──────── GIVEN DATA

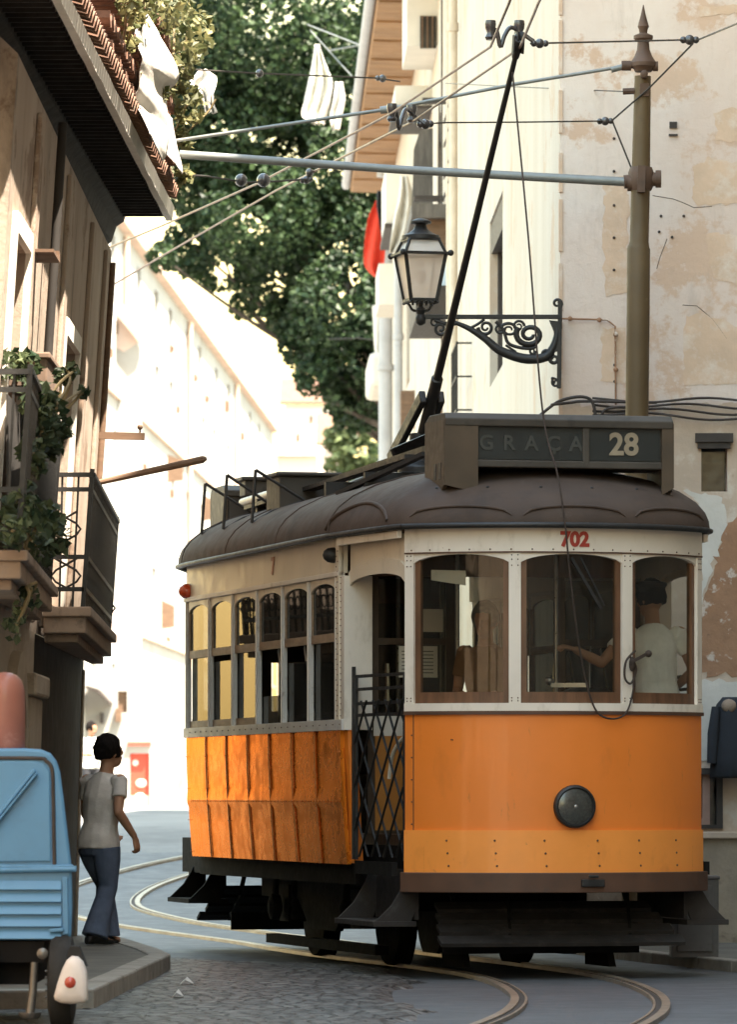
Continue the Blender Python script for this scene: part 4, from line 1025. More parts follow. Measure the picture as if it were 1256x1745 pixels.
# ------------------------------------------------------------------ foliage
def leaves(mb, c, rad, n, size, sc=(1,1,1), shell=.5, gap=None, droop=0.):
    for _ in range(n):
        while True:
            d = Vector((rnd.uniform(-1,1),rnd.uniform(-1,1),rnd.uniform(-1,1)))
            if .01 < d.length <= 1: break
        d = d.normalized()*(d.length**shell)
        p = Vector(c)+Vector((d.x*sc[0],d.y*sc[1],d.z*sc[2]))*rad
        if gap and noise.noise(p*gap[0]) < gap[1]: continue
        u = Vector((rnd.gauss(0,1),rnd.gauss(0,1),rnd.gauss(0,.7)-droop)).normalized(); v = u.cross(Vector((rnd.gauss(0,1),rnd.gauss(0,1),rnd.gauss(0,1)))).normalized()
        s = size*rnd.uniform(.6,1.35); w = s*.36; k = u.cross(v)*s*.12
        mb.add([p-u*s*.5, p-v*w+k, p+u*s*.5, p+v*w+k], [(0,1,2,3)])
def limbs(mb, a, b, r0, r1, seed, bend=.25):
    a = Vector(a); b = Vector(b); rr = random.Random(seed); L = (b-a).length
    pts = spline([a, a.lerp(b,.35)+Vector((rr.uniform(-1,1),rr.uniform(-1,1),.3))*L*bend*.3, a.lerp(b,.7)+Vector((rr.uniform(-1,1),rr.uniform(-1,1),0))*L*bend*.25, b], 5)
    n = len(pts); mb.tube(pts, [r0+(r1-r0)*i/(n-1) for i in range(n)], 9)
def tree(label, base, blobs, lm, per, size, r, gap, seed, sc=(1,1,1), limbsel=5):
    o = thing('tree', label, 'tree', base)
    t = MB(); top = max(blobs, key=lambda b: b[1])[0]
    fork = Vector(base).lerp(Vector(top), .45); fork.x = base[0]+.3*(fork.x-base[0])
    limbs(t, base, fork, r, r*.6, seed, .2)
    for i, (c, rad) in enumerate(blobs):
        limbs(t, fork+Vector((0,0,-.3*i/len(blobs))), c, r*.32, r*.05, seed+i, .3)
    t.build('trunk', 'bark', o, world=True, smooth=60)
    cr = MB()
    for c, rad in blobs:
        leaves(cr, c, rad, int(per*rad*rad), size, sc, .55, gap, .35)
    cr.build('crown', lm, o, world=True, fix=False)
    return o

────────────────

* [TASK PROMPT] Transcribe the whole listing exactly. Pictures are excluded.

* [SOLUTION BELOW]
Continue the Blender Python script for this scene: part 4, from line 1025. More parts follow. Measure the picture as if it were 1256x1745 pixels.
# ------------------------------------------------------------------ foliage
def leaves(mb, c, rad, n, size, sc=(1,1,1), shell=.5, gap=None, droop=0.):
    for _ in range(n):
        while True:
            d = Vector((rnd.uniform(-1,1),rnd.uniform(-1,1),rnd.uniform(-1,1)))
            if .01 < d.length <= 1: break
        d = d.normalized()*(d.length**shell)
        p = Vector(c)+Vector((d.x*sc[0],d.y*sc[1],d.z*sc[2]))*rad
        if gap and noise.noise(p*gap[0]) < gap[1]: continue
        u = Vector((rnd.gauss(0,1),rnd.gauss(0,1),rnd.gauss(0,.7)-droop)).normalized(); v = u.cross(Vector((rnd.gauss(0,1),rnd.gauss(0,1),rnd.gauss(0,1)))).normalized()
        s = size*rnd.uniform(.6,1.35); w = s*.36; k = u.cross(v)*s*.12
        mb.add([p-u*s*.5, p-v*w+k, p+u*s*.5, p+v*w+k], [(0,1,2,3)])
def limbs(mb, a, b, r0, r1, seed, bend=.25):
    a = Vector(a); b = Vector(b); rr = random.Random(seed); L = (b-a).length
    pts = spline([a, a.lerp(b,.35)+Vector((rr.uniform(-1,1),rr.uniform(-1,1),.3))*L*bend*.3, a.lerp(b,.7)+Vector((rr.uniform(-1,1),rr.uniform(-1,1),0))*L*bend*.25, b], 5)
    n = len(pts); mb.tube(pts, [r0+(r1-r0)*i/(n-1) for i in range(n)], 9)
def tree(label, base, blobs, lm, per, size, r, gap, seed, sc=(1,1,1), limbsel=5):
    o = thing('tree', label, 'tree', base)
    t = MB(); top = max(blobs, key=lambda b: b[1])[0]
    fork = Vector(base).lerp(Vector(top), .45); fork.x = base[0]+.3*(fork.x-base[0])
    limbs(t, base, fork, r, r*.6, seed, .2)
    for i, (c, rad) in enumerate(blobs):
        limbs(t, fork+Vector((0,0,-.3*i/len(blobs))), c, r*.32, r*.05, seed+i, .3)
    t.build('trunk', 'bark', o, world=True, smooth=60)
    cr = MB()
    for c, rad in blobs:
        leaves(cr, c, rad, int(per*rad*rad), size, sc, .55, gap, .35)
    cr.build('crown', lm, o, world=True, fix=False)
    return o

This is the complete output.